El informe académico distorsiona la realidad. En la tradición «acentuatoria» valenciana el acento siempre ha sido cerrado. Carlos Ros, en su «Pràctica per a escriure ab perfecció la Llengua Valenciana» de 1736 deja Valencia con su «e» cerrada. Igual grafía Josep Nebot en 1896 en sus apuntes gramaticales, y el Pare Lluís Fullana en las «Normas Ortográficas» de 1914 que se votaron democráticamente en un «aplec» de escritores y literatos, cosa de que no pueden presumir las normas de 1932, redactadas bajo el deslumbramiento fabriano y por tanto ajustadas a la fonética de Barcelona, no la de Valencia. Naturalmente que la gran mayoría de la producción impresa pone «València». Toda esa producción se ha editado en Cataluña o bajo el patrocinio de iniciativas catalanas. La producción valenciana siempre ha sido mínima.Una reivindicación contundente de «Valéncia» no se produjo hasta 1977, fecha de la publicación del libro «En defensa de la Llengua Valenciana» por Miquel Adlert Noguerol, autor que exigía el reconocimiento fonético y la rectificación de aquel error persistente.

Cuando la Academia de Cultura Valenciana presenta sus primeras normas, abarrotadas de acentos gráficos, la palabra «Valéncia» ya se oficializa como tal. El problema es que al poco tiempo decidieron desde aquella casa suprimir todos los acentos gráficos y no fue hasta su recuperación que volvimos a ver el «Valéncia» con tilde cerrada. Esto permitió un período de coexistencia que fue muy cómodo para los políticos reinantes, especialmente para la coalición del Partido Popular y Unión Valenciana en el ayuntamiento. No necesitaron pronunciarse sobre la controversia porque el «Valencia» sin acento gráfico coincidía tanto en valenciano como en castellano.
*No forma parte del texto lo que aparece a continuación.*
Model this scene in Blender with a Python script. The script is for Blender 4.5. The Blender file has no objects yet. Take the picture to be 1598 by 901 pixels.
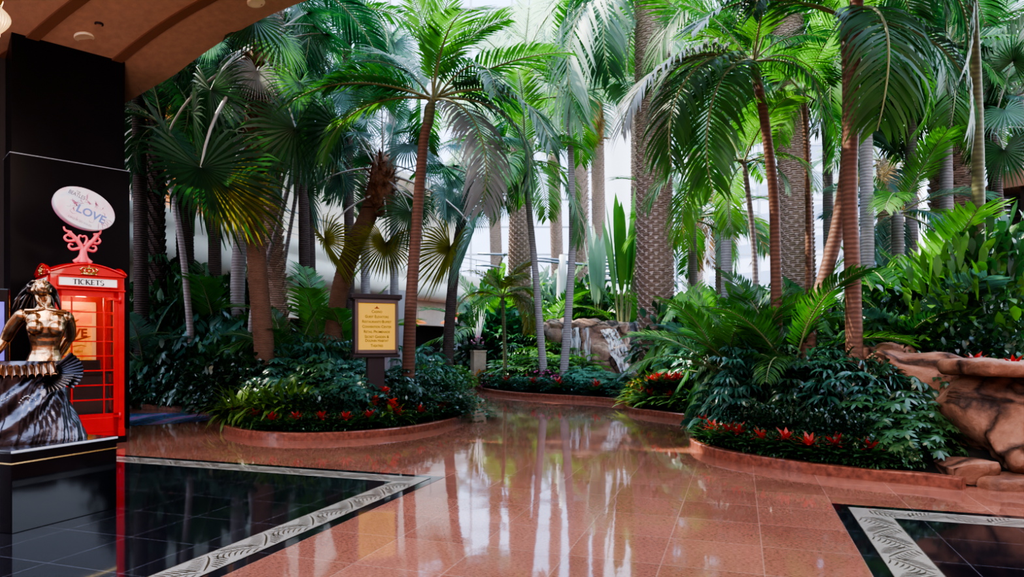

En al ámbito universitario empezaron también a aparecer estudios que corroboraban la corrección del «Valéncia» como los de Abelard Saragossà o Emili Casanova. Los cuatro puntos sobre los que se sustentaba esta defensa del «Valéncia» desde el «unitarismo» eran la pronunciación general de los usuarios, la evolución interna del idioma, la aproximación de la lengua oral a la lengua escrita y el factor emotivo, que a nuestro parecer es el más importante. Si somos capaces de renunciar a nuestro nombre es que previamente ya hemos renunciado a todo.
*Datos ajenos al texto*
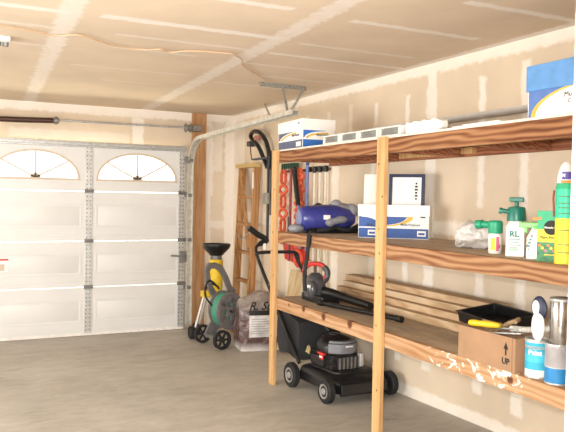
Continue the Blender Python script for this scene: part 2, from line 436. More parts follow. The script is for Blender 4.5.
for c in range(0, 5):
    x = DX0 + c * CW; w = .036
    if c == 4: x -= .036
    if c == 0: x += .036
    for k in range(4):
        m = MB(); m.box(x - w, x + w, DY - .012, DY - .001, seams[k] + .02, seams[k + 1] - .03); m.build('stile', PERF, door, bevel=.002)
    for k in range(1, 4):
        m = MB(); m.box(x - w - .012, x + w + .012, DY - .022, DY - .012, seams[k] - .022, seams[k] + .022); m.cyl((x - w - .016, DY - .026, seams[k]), (x + w + .016, DY - .026, seams[k]), .010)
        m.build('hinge', DSTEEL, door, bevel=.002)
m = MB(); m.box(DX0, DX1, DY - .004, DY + .05, .004, .035); m.build('bottom_seal', flat('white_vinyl', '#e9e4dc', .5), door)
m = MB(); m.box(DX0, DX1, DY + .004, DY + .04, -.004, .006); m.build('bottom_gasket', RUBBER, door)
m = MB(); m.box(2.475, 2.575, DY - .03, DY - .012, .80, .935); m.bar((2.37, DY - .035, .885), (2.55, DY - .035, .872), .012, .022); m.cyl((2.52, DY - .05, .87), (2.52, DY - .012, .87), .022)
m.build('slide_lock', DSTEEL, door, bevel=.002)
m = MB(); m.box(.40, .588, DY - .010, DY - .0075, .745, .895); m.box(.40, .588, DY - .0112, DY - .010, .868, .888, 1); m.box(.42, .55, DY - .0112, DY - .010, .76, .83, 2)
m.build('paper_tag', [WHITE, RED, flat('tag_tan', '#cdb6a4')], door)

# tracks
TRK = flat('track_steel', '#cfcbbf', .4, .25, var=.1)
trk = thing('door_track', 'galvanised door track curving from the jamb post to the ceiling hanger', 'garage door track', (2.6, 8.0, 0))
loc = lambda x, y, z: (x - 2.6, y - 8.0, z)
m = MB(); m.box(-.042, .02, .032, .046, .02, 2.0); m.box(-.042, -.036, -.03, .045, .02, 2.0); m.build('wall_angle', PERF, trk, bevel=.001)
Cp = [(-.036, -.02), (.036, -.02), (.036, .02), (.028, .02), (.028, -.010), (-.028, -.010), (-.028, .02), (-.036, .02)]
path = [loc(2.6, 7.985, .05), loc(2.6, 7.985, 1.9)] + [loc(2.6, 7.985 - .36 * (1 - math.cos(R(a))), 1.9 + .36 * math.sin(R(a))) for a in range(9, 90, 9)] + [loc(2.6, 7.62, 2.262), loc(2.6, 5.2, 2.305)]
m = MB(); m.sweep(path, Cp, up=(0, -1, 0)); m.build('track_rail', TRK, trk)
m = MB(); m.bar(loc(2.44, 5.60, CZ - .006), loc(2.90, 5.62, CZ - .006), .045, .01); m.bar(loc(2.44, 5.58, CZ - .02), loc(2.90, 5.60, CZ - .02), .006, .035)
m.build('ceiling_angle', flat('hanger_steel', '#a9aaa4', .4, .6, var=.2, scale=60), trk)
for a, b in (((2.66, 5.59, CZ - .02), (2.615, 5.38, 2.31)), ((2.88, 5.60, CZ - .02), (2.62, 5.36, 2.31)), ((3.05, 6.85, CZ - .004), (2.63, 5.75, 2.30))):
    m = MB(); m.bar(loc(*a), loc(*b), .026, .005, up=(0, 1, .3)); m.build('hanger_strap', STEEL, trk)
for z in (.5, 1.07, 1.6):
    m = MB(); m.box(-.07, .03, -.02, .05, z - .02, z + .02); m.build('track_bracket', DSTEEL, trk, bevel=.002)
m = MB(); m.box(-.075, -.01, -.06, .03, 1.98, 2.06); m.cyl((-.08, -.03, 2.02), (.03, -.03, 2.02), .016); m.build('top_roller', DSTEEL, trk, bevel=.002)

ts = thing('torsion_shaft', 'thin steel torsion shaft with a dark brown spring above the door', 'garage door spring', (2.55, 7.93, 2.39))
m = MB(); m.cyl((-4.4, 0, -.004), (.12, 0, .008), .012); m.build('shaft', STEEL, ts)
t = NT('oiled_spring'); wv = t.n('ShaderNodeTexWave'); t.l(t.co, wv.inputs[0]); wv.inputs['Scale'].default_value = 18
SPR = t.fin(t.ramp(wv.outputs['Fac'], [(.2, '#2e1c16'), (.8, '#5b3a2e')]), .4, .3)
m = MB(); m.tube([(-2.9 + i * .07, 0, -.004 - .018 * math.sin(math.pi * i / 20)) for i in range(21)], .03, 14); m.build('spring', SPR, ts)
m = MB(); m.lathe([(.03, 0), (.042, .01), (.042, .04), (.02, .06)], (-1.52, 0, -.003), 0); m.build('spring_cone', DSTEEL, ts)
m = MB(); m.lathe([(.05, 0), (.055, .008), (.035, .02), (.035, .05), (.055, .062), (.05, .07)], (-.035, 0, .006), 0); m.build('cable_drum', DSTEEL, ts)
m = MB(); m.box(.05, .16, -.03, .13, -.03, .04); m.build('bearing_bracket', DSTEEL, ts, bevel=.004)

# ceiling wire and little fitting
m = MB()
wp = [(-.4, 4.4), (.05, 4.46), (.277, 4.513), (.45, 4.55), (.604, 4.613), (.727, 4.51), (.85, 4.6), (.963, 4.693), (1.08, 4.74), (1.2, 4.73), (1.3, 4.66), (1.38, 4.72), (1.5, 4.6), (1.756, 4.549), (1.82, 4.6), (1.9, 4.69), (2.0, 4.9), (2.15, 5.1), (2.45, 5.45)]
def cr(ps, n=5):
    out = []
    for i in range(len(ps) - 1):
        a, b, c, d = [Vector(ps[max(0, min(len(ps) - 1, i + k))]) for k in (-1, 0, 1, 2)]
        for j in range(n):
            u = j / n; out.append(.5 * ((2 * b) + (c - a) * u + (2 * a - 5 * b + 4 * c - d) * u * u + (3 * b - a - 3 * c + d) * u ** 3))
    return out + [Vector(ps[-1])]
m.tube(cr([(x, y, CZ - .012) for x, y in wp]), .0055, 6)
one('ceiling_wire', m, flat('beige_wire', '#cfae8c', .5), 'thin tan wire wandering across the ceiling drywall', 'wire')
cf_ = thing('ceiling_fitting', 'small white fitting on the ceiling at the left edge of the photo', 'ceiling fitting', (.30, 4.9, CZ))
m = MB(); m.box(-.1, .06, -.07, .07, -.03, 0); m.build('base', WHITE, cf_, bevel=.006)
for x in (-.06, -.01, .035):
    m = MB(); m.lathe([(.018, -.055), (.02, -.03)], (x, 0, 0)); m.build('terminal', DSTEEL, cf_)

# ------------------------------------------------------------------ storage shelf
sh = thing('storage_shelf', 'long three-tier lumber storage shelf with plywood decks along the right wall', 'shelf', (2.42, 5.2, floor_z(5.2)))
OZ = floor_z(5.2); L3 = lambda x, y, z: (x - 2.42, y - 5.2, z - OZ)
def sbox(m, x0, x1, y0, y1, z0, z1, mi=0): m.box(x0 - 2.42, x1 - 2.42, y0 - 5.2, y1 - 5.2, z0 - OZ, z1 - OZ, mi)
def paint(t, col):
    sx = t.n('ShaderNodeSeparateXYZ'); t.l(t.co, sx.inputs[0])
    n = t.noise(t.vec('ADD', t.scale((5, 7, 9)), (0, 0, 3)), 1.6, 5, .7, 1.0)
    win = t.math('MULTIPLY', t.math('LESS_THAN', sx.outputs[1], -1.9), t.math('GREATER_THAN', sx.outputs[1], -2.85))
    win2 = t.math('SUBTRACT', 1, t.math('MULTIPLY', t.math('ABSOLUTE', t.math('ADD', sx.outputs[1], 2.5)), 1.4), True)
    k = t.math('MULTIPLY', t.ramp(t.math('ADD', n, t.math('MULTIPLY', win2, .14)), [(.645, (0, 0, 0, 1)), (.685, (1, 1, 1, 1))]), win)
    return t.mix(k, col, '#efe6dc')
WTOP = wood('fir_top_beam', '#63381f', '#92633f', '#a97f5b', 1, .8, .42)
WMID = wood('fir_middle_beam', '#704328', '#9b714e', '#b18c68', 1, .8, .40)
WLOW = wood('fir_lower_beam', '#93663f', '#b78f69', '#c8a684', 1, .7, .25, knots=(0, [(0, -.55, .70, .042), (0, -.86, .69, .048), (0, -1.22, .70, .052), (0, -.30, .69, .02), (0, -2.7, .68, .03)]), stain=paint)
WPOST = wood('pine_post', '#ab8150', '#cba06c', '#d9b384', 2, .8, .15, knots=(0, [(0, y_, z_, .011) for y_, z_ in ((-.04, .4), (-.06, .9), (-.03, 1.25), (-.05, 1.6), (-.02, 1.1), (-1.6, .35), (-1.58, .75), (-1.61, 1.05), (-1.59, 1.35), (-1.62, 1.55), (-1.575, 1.75), (-1.6, 1.2))]))
WREAR = wood('fir_ledger', '#75432b', '#955d40', '#aa7353', 1, 1.0, .4)
t = NT('plywood_deck'); n = t.noise(t.scale((6, 1.2, 1)), 2.2, 5, .7, .5); n2 = t.noise(t.co, 4, 4, .7)
col = t.ramp(n, [(.3, '#9c8468'), (.55, '#bea78a'), (.75, '#cfbb9f')])
col = t.mix(t.math('MULTIPLY', t.ramp(n2, [(.45, (0, 0, 0, 1)), (.62, (1, 1, 1, 1))]), .55), col, '#9d958d')
PLY = t.fin(col, .7, 0, .3)
PLYE = flat('pale_ply_edge', '#e7dccb', .7, var=.1)
Y0, Y1 = 1.95, 5.2
for top, wm in ((1.965, WTOP), (1.300, WMID), (.758, WLOW)):
    hi = top - .001 if top > 1.9 else top + .0125
    m = MB(); sbox(m, 2.42, 2.458, Y0, Y1, hi - .091, hi); m.build('front_beam', wm, sh, bevel=.003)
    m = MB(); sbox(m, 3.16, 3.198, Y0, Y1 + (.42 if top > 1.9 else -.02), top - .075, top - .001); m.build('wall_ledger', WREAR, sh, bevel=.002)
    for y in (2.2, 3.0, 3.75, 4.5, 5.17):
        m = MB(); sbox(m, 2.46, 3.158, y - .019, y + .019, top - .075, top - .001); m.build('joist', WREAR, sh)
    m = MB(); sbox(m, 2.421 if top > 1.9 else 2.4585, 3.198, Y0, Y1 - .01, top, top + .012)
    if top > 1.9: sbox(m, 2.4195, 2.421, Y0, Y1 - .01, top, top + .012, 1)
    m.build('plywood_deck', [PLY, PLYE], sh)
m = MB(); sbox(m, 3.12, 3.159, 3.62, 4.45, 1.905, 1.945); m.build('cleat', WPOST, sh)
for y in (5.118, 3.563, 1.99):
    m = MB(); sbox(m, 2.392, 2.4195, y, y + .086, floor_z(y + .05) + .001, 1.975 if y > 5 else 1.972); m.build('post', WPOST, sh, bevel=.002)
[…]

La Academia Valenciana se creó con la excusa de defender nuestros particularismo, y su misión debiera ser hablar de igual a igual con el Institut d'Estudis Catalans para hacer llegar unos criterios propios. El problema es que el Institut se cree amo absoluto de la «llengua única» y esta soberbia, unida al servilismo que priva por estos lares, impide que una impronta valenciana sea marcada con rotundidad. Hace poco, por ejemplo, en noviembre de este mismo año, el Institut ha lanzado una modificación unilateral de varios criterios ortográficos en su nueva «Gramàtica de la Llengua Catalana» que sustituirá como oficial a la «Gramàtica Catalana» de Fabra de 1918. No nos consta que hayan preguntado nada a la Academia Valenciana, a la que consideran una entidad fantasma y hasta molesta. Ellos dictan la norma, y aquí nadie se atreve a rechistar.
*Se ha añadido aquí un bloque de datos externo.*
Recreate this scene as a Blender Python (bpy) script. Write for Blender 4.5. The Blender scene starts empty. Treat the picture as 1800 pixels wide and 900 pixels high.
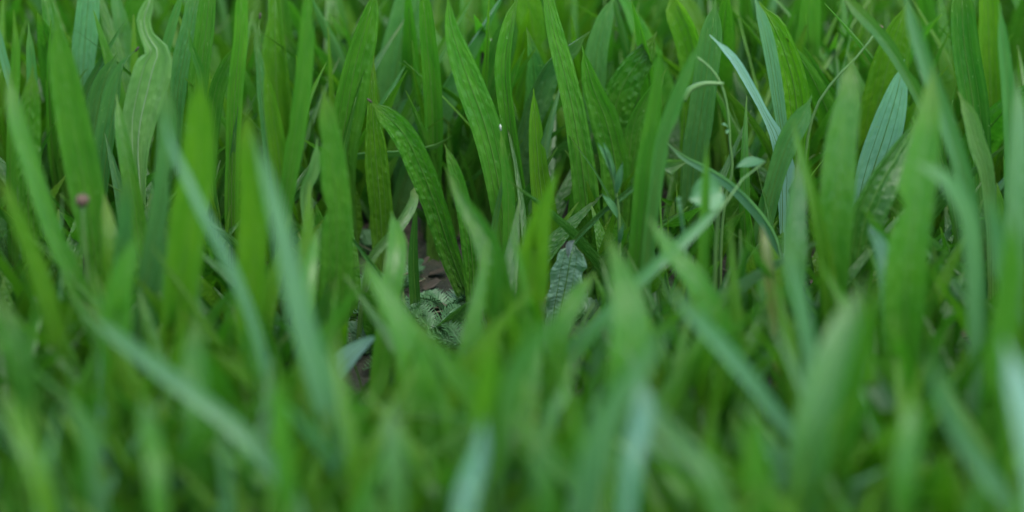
import bpy, math, random, re
import numpy as np
from mathutils import Vector, Matrix, noise

random.seed(7)
scene = bpy.context.scene
col = scene.collection
R = math.radians

# ------------------------------------------------------------------ camera
CZ, PITCH, FOC = 0.55, R(25), 85.0
cam_d = bpy.data.cameras.new("camera")
cam = bpy.data.objects.new("camera", cam_d)
col.objects.link(cam)
cam.location = (0, 0, CZ)
cam.rotation_euler = (R(90) - PITCH, 0, 0)
cam_d.lens = FOC
cam_d.sensor_width = 36
cam_d.clip_start = 0.02
cam_d.clip_end = 600
cam_d.dof.use_dof = True
cam_d.dof.focus_distance = 1.225
cam_d.dof.aperture_fstop = 3.0
scene.camera = cam

# ------------------------------------------------------------------ sky, sun, exposure
SUN_EL, SUN_AZ = R(64), R(150)          # azimuth measured from +Y towards +X
world = bpy.data.worlds.new("World")
scene.world = world
world.use_nodes = True
wn = world.node_tree.nodes
wl = world.node_tree.links
sky = wn.new("ShaderNodeTexSky")
sky.sky_type = 'NISHITA'
sky.sun_disc = False
sky.sun_elevation = SUN_EL
sky.sun_rotation = SUN_AZ
sky.air_density = 1.0
sky.dust_density = 1.2
wl.new(sky.outputs[0], wn["Background"].inputs[0])
wn["Background"].inputs[1].default_value = 0.15
sun_d = bpy.data.lights.new("sun", 'SUN')
sun_d.energy = 1.2
sun_d.angle = R(35)
sun_d.color = (1.0, 0.98, 0.95)
sun = bpy.data.objects.new("sun", sun_d)
col.objects.link(sun)
sdir = Vector((math.sin(SUN_AZ) * math.cos(SUN_EL), math.cos(SUN_AZ) * math.cos(SUN_EL), math.sin(SUN_EL)))
sun.rotation_euler = sdir.to_track_quat('Z', 'Y').to_euler()
vs = scene.view_settings
vs.view_transform = 'Standard'
vs.look = 'None'
vs.exposure = 1.78
vs.gamma = 1.0
cy = scene.cycles
cy.use_denoising = True
cy.max_bounces = 8
cy.diffuse_bounces = 4
cy.transmission_bounces = 5
cy.caustics_reflective = False
cy.caustics_refractive = False

# ------------------------------------------------------------------ helpers
K = 36.0 / FOC / 1800.0
CP, SP = math.cos(PITCH), math.sin(PITCH)


def at(px, py, Y):
    """Point of the lawn at ground distance Y seen at photo pixel (px, py)."""
    a, b = (px - 900) * K, (450 - py) * K
    d = Vector((a, CP + b * SP, -SP + b * CP))
    return Vector((0, 0, CZ)) + d * (Y / d.y)


def depth_of(p):
    return p.y * CP + (CZ - p.z) * SP


def project(P):
    """(n,3) world points -> pixel x, y"""
    dep = P[:, 1] * CP + (CZ - P[:, 2]) * SP
    up = P[:, 1] * SP + (P[:, 2] - CZ) * CP
    return 900 + P[:, 0] / dep / K, 450 - up / dep / K


def spline(pts, n):
    """Catmull-Rom through pts (np arrays), n samples spaced evenly by arc length"""
    P = np.array(pts, float)
    P = np.vstack([2 * P[0] - P[1], P, 2 * P[-1] - P[-2]])
    out = []
    for i in range(1, len(P) - 2):
        t = np.linspace(0, 1, 14, endpoint=False)[:, None]
        p0, p1, p2, p3 = P[i - 1], P[i], P[i + 1], P[i + 2]
        out.append(0.5 * (2 * p1 + (p2 - p0) * t + (2 * p0 - 5 * p1 + 4 * p2 - p3) * t ** 2 + (3 * p1 - p0 - 3 * p2 + p3) * t ** 3))
    out.append(P[-2][None])
    out = np.vstack(out)
    s = np.r_[0, np.cumsum(np.linalg.norm(np.diff(out[:, :3], axis=0), axis=1))]
    u = np.linspace(0, s[-1], n)
    return np.stack([np.interp(u, s, out[:, k]) for k in range(out.shape[1])], 1), s[-1]


def link_mesh(name, verts, faces, mat, parent=None, uvs=None, smooth=True, loc=None):
    me = bpy.data.meshes.new(name)
    me.from_pydata([tuple(v) for v in verts], [], faces)
    if uvs is not None:
        lay = me.uv_layers.new(name="UVMap")
        idx = np.zeros(len(me.loops), dtype=np.int32)
        me.loops.foreach_get("vertex_index", idx)
        lay.data.foreach_set("uv", np.asarray(uvs, np.float32)[idx].ravel())
    if smooth:
        me.polygons.foreach_set("use_smooth", [True] * len(me.polygons))
    if isinstance(mat, (list, tuple)):
        for m in mat:
            me.materials.append(m)
    else:
        me.materials.append(mat)
    o = bpy.data.objects.new(name, me)
    col.objects.link(o)
    if parent is not None:
        o.parent = parent
    if loc is not None:
        o.location = loc
    return o


def tag(o, label, cat, group=None):
    o["label"] = label
    o["category"] = cat
    if group:
        o["group"] = group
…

El sector valencianista de la Real Academia Valenciana, por otra parte, vive una situación agónica y acosada. Nadie les reconoce ni les pregunta, y sólo pretenden de ellos que se arrodillen a cambio de algunas limosnas. La Academia Valenciana de la Lengua nació con el mandato de unir a los dos sectores enfrentados, pero las recientes renovaciones han demostrado que aquella supuesta generosidad fue un embeleco. El «unitarismo» da la guerra por ganada y ya no otorga ninguna concesión, ni siquiera esta tan simbólica como hubiera sido la aceptación de «Valéncia», aunque sólo hubiera sido como forma alternativa. Imponen «València» con la ilógica «recomendación» de pronunciar «Valéncia» y con la secreta intención de que la forma escrita acabe desbancando en el uso social a la forma hablada.

Para colmo, no quedan Vinateas ni Palleters en la política activa. PP se inhibe; Ciudadanos solo se preocupa del castellano; PSOE tiene otras guerras y en Compromís nadie se atreve a aportar un poco de cordura, por miedo a que los califiquen de «blaveros». Estamos condenados a perder el nombre original, como hemos perdido bancos, empresas, agricultura e instituciones. Estos son los frutos del autoodio, del que la prohibición de «Valéncia» es su máxima cúspide.

Y para acabar este año 2016 con una pincelada más optimista, anotaré que la semana pasada nació una entidad cultural sorprendente. Se dedican a las artes escénicas y han mostrado un Carlo Goldoni espectacular en la sala Carolina de Valencia, bajo la dirección de Pablo Sanchis. En estos momentos de tanta apatía institucional, los artistas son la esperanza. Quizás sean los escritores del futuro los que, avergonzados de tanta renuncia, recuperen algún día la genuina «Valéncia».